So, Mark and Katie keep talking about this place called Alaska and how special it is and how amazing it’s going to be. Well, naturally I got excited. I mean, dolphins, whales and sea lions are kind of what I live for these days. Throw in some salmon carcasses and some bull kelp and I figured this might be where I settle down eventually. That is until I started doing a little online research and found out Alaska’s dirty little secret. That place is crawling with bears. And I’m not talking about the cuddly little Missoula Valley black bears, people. I’m talking about 1500 pound, salmon fed, golden retriever eating machines.

They wanted me to come, in fact they practically begged me to come, but I politely declined. I think they take me for some kind of a ferocious bear maiming   hound from the steppes of Eastern Russia or something, and that’s just not me. If they ever need protection from squirrels or lizards, or smallish waterfowl, I’m their guy, but this bear watching thing is just going too far.

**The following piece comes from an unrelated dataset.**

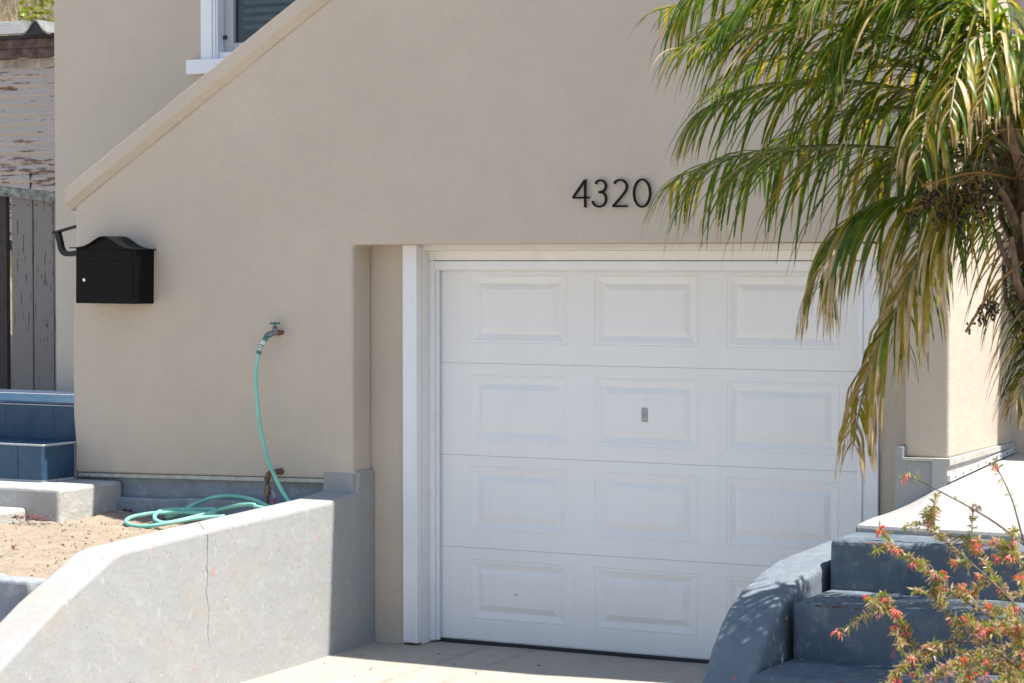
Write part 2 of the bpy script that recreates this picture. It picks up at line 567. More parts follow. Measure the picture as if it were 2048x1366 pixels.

I called up Grandpa Mike and Grandma Judi and asked if I could crash on their couch for the summer (although I’ll work my way into the master bed before they know what hit ’em). I’ve heard legend of daily five mile walks, air conditioned quarters, scraps from the table, and snuggling like you wouldn’t believe. When Katie and Mark come back to pick me up in a few months, I have a feeling they’re going to have to drag me away kicking and screaming.